> [AIM OF THE TASK]:
The exercise asks for every line of the data to be reproduced exactly.

> [COLLECTED MATERIAL]:
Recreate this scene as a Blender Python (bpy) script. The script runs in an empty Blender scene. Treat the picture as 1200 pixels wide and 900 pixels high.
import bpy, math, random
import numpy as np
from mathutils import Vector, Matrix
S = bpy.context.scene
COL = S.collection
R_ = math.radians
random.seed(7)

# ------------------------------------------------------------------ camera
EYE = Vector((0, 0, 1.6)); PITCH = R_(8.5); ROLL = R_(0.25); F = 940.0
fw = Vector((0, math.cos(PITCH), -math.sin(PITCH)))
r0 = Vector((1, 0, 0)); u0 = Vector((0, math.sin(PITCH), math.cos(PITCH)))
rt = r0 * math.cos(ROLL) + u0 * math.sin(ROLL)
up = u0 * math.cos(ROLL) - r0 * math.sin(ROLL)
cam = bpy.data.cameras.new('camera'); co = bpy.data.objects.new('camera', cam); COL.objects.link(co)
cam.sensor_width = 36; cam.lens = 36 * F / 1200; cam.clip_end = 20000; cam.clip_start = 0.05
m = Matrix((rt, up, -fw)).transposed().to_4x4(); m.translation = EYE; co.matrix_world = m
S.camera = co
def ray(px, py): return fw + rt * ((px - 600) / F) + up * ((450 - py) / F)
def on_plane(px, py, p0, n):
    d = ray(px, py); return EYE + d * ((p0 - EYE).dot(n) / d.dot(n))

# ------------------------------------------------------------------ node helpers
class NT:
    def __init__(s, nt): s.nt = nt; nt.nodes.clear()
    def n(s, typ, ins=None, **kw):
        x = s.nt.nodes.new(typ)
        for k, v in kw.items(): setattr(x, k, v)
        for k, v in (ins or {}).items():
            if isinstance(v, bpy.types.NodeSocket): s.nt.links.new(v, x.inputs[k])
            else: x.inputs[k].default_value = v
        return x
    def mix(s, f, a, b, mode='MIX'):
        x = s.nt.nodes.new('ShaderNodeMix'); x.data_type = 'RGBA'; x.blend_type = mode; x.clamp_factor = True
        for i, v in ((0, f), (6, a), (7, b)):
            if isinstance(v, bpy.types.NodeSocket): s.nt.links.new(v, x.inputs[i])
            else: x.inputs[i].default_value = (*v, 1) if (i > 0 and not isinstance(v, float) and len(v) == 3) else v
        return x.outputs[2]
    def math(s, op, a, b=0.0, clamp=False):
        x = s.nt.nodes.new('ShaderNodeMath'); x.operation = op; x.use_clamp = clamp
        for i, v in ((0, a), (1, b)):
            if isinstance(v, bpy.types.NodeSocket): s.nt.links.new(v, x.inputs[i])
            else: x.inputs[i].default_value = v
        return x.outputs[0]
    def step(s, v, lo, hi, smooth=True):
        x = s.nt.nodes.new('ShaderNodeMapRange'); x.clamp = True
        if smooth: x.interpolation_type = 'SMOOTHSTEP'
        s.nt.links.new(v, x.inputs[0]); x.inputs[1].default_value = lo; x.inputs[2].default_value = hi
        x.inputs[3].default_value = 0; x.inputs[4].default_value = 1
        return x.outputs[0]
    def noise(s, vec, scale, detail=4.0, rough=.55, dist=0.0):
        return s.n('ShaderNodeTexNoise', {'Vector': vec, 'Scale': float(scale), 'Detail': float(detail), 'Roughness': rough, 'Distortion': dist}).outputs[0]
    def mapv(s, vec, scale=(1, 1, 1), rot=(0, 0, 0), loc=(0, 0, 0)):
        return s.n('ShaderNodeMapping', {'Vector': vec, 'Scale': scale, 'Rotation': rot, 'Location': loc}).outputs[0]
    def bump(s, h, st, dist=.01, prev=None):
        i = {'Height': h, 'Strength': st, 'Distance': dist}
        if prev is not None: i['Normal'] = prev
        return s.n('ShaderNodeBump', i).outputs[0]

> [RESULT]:
Recreate this scene as a Blender Python (bpy) script. The script runs in an empty Blender scene. Treat the picture as 1200 pixels wide and 900 pixels high.
import bpy, math, random
import numpy as np
from mathutils import Vector, Matrix
S = bpy.context.scene
COL = S.collection
R_ = math.radians
random.seed(7)

# ------------------------------------------------------------------ camera
EYE = Vector((0, 0, 1.6)); PITCH = R_(8.5); ROLL = R_(0.25); F = 940.0
fw = Vector((0, math.cos(PITCH), -math.sin(PITCH)))
r0 = Vector((1, 0, 0)); u0 = Vector((0, math.sin(PITCH), math.cos(PITCH)))
rt = r0 * math.cos(ROLL) + u0 * math.sin(ROLL)
up = u0 * math.cos(ROLL) - r0 * math.sin(ROLL)
cam = bpy.data.cameras.new('camera'); co = bpy.data.objects.new('camera', cam); COL.objects.link(co)
cam.sensor_width = 36; cam.lens = 36 * F / 1200; cam.clip_end = 20000; cam.clip_start = 0.05
m = Matrix((rt, up, -fw)).transposed().to_4x4(); m.translation = EYE; co.matrix_world = m
S.camera = co
def ray(px, py): return fw + rt * ((px - 600) / F) + up * ((450 - py) / F)
def on_plane(px, py, p0, n):
    d = ray(px, py); return EYE + d * ((p0 - EYE).dot(n) / d.dot(n))

# ------------------------------------------------------------------ node helpers
class NT:
    def __init__(s, nt): s.nt = nt; nt.nodes.clear()
    def n(s, typ, ins=None, **kw):
        x = s.nt.nodes.new(typ)
        for k, v in kw.items(): setattr(x, k, v)
        for k, v in (ins or {}).items():
            if isinstance(v, bpy.types.NodeSocket): s.nt.links.new(v, x.inputs[k])
            else: x.inputs[k].default_value = v
        return x
    def mix(s, f, a, b, mode='MIX'):
        x = s.nt.nodes.new('ShaderNodeMix'); x.data_type = 'RGBA'; x.blend_type = mode; x.clamp_factor = True
        for i, v in ((0, f), (6, a), (7, b)):
            if isinstance(v, bpy.types.NodeSocket): s.nt.links.new(v, x.inputs[i])
            else: x.inputs[i].default_value = (*v, 1) if (i > 0 and not isinstance(v, float) and len(v) == 3) else v
        return x.outputs[2]
    def math(s, op, a, b=0.0, clamp=False):
        x = s.nt.nodes.new('ShaderNodeMath'); x.operation = op; x.use_clamp = clamp
        for i, v in ((0, a), (1, b)):
            if isinstance(v, bpy.types.NodeSocket): s.nt.links.new(v, x.inputs[i])
            else: x.inputs[i].default_value = v
        return x.outputs[0]
    def step(s, v, lo, hi, smooth=True):
        x = s.nt.nodes.new('ShaderNodeMapRange'); x.clamp = True
        if smooth: x.interpolation_type = 'SMOOTHSTEP'
        s.nt.links.new(v, x.inputs[0]); x.inputs[1].default_value = lo; x.inputs[2].default_value = hi
        x.inputs[3].default_value = 0; x.inputs[4].default_value = 1
        return x.outputs[0]
    def noise(s, vec, scale, detail=4.0, rough=.55, dist=0.0):
        return s.n('ShaderNodeTexNoise', {'Vector': vec, 'Scale': float(scale), 'Detail': float(detail), 'Roughness': rough, 'Distortion': dist}).outputs[0]
    def mapv(s, vec, scale=(1, 1, 1), rot=(0, 0, 0), loc=(0, 0, 0)):
        return s.n('ShaderNodeMapping', {'Vector': vec, 'Scale': scale, 'Rotation': rot, 'Location': loc}).outputs[0]
    def bump(s, h, st, dist=.01, prev=None):
        i = {'Height': h, 'Strength': st, 'Distance': dist}
        if prev is not None: i['Normal'] = prev
        return s.n('ShaderNodeBump', i).outputs[0]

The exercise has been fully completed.